Indonesia

Training in Acquisition and Fraud Prevention for the Indonesian Government

Background

After the Asian Financial Crisis of 1997-1998, the International Monetary Fund (IMF) began crafting an aid package for the nation of Indonesia, which had historically been beset with legal inconsistencies, weak state capacity, and insufficient anti-corruption enforcement.   By 2002, Indonesia’s parliament was drafting new anti-corruption laws and the following year the nation established the Indonesia Corruption Eradication Commission, or the Komisi Pemberantasan Korupsi (“KPK”). While the KPK has found prosecutorial success and attracted the majority of international headlines, Indonesia also began building systemic reforms, implementing procurement initiatives, and training government officials on international best practices.

The Project

Per Indonesian Presidential Regulation No. 54/2010, the Procurement Modernization Project aims to advance existing procurement reforms by improving systems, building capacity, and training skilled professionals. In support of these efforts, the American foreign aid agency Millennium Challenge Corporation (MCC) hired a group of consultants including Washington Business Dynamics (WBD) to provide Indonesian officials training on procurement reforms, auditing, and related international best practices.
Based on their decades of experience in procurement, accounting, acquisition, and strategy in the U.S. Federal Government, WBD and its partners were tasked in 2013 with crafting 18 training and educational programs for Indonesian procurement professionals. The modules, customized to participants’ specific capacity development needs, provide instruction grounded in international best practices.
WBD also developed in-depth specialty courses on topics such as negotiations and public speaking that were delivered in two-day workshops. All of the courses required significant research, charismatic instruction, and quantitative analysis to demonstrate that participants had made progress over their two-year program schedule.
WBD’s efforts have taken the form of sophisticated mentorship programs, educational materials designed for career-long use, and in-person presentations.
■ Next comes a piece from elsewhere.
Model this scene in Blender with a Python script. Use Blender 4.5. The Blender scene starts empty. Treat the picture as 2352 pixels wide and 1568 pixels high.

These courses also relied on team-building activities to make the workshops more engaging for Indonesian participants. And, in order to gather metrics on students’ retention of course curriculum, WBD conducted pre- and post-session exams.
Additionally, WBD facilitates more advanced training modules for senior Indonesian leaders, relating to public private partnerships and how to identify fraud. Over the course of the program, WBD delivered training modules to more than 900 individuals across 44 different Indonesian government offices.
 

The Results

As a result of Indonesia’s KPK, government training programs like those supported by WBD, and a host of other anti-corruption commitments, the nation is rising in the Transparency International Corruption Perception Index. In 2013, Indonesia ranked 114 out of 176 countries, tied with Egypt. Two years later and for the first time, Indonesia entered the upper half of the table, landing at 88.  
 
WBD agrees with the analysis of both Transparency International and the World Bank, who state that working to reduce public sector corruption through improved governance ultimately lays the foundation for systemic economic improvements that foster poverty reduction. In the summer of 2017, the Millennium Challenge Corporation awarded WBD and its partners an extension of their training contract, with expectations that the extended program will reach 400 additional Indonesia public servants in the coming years.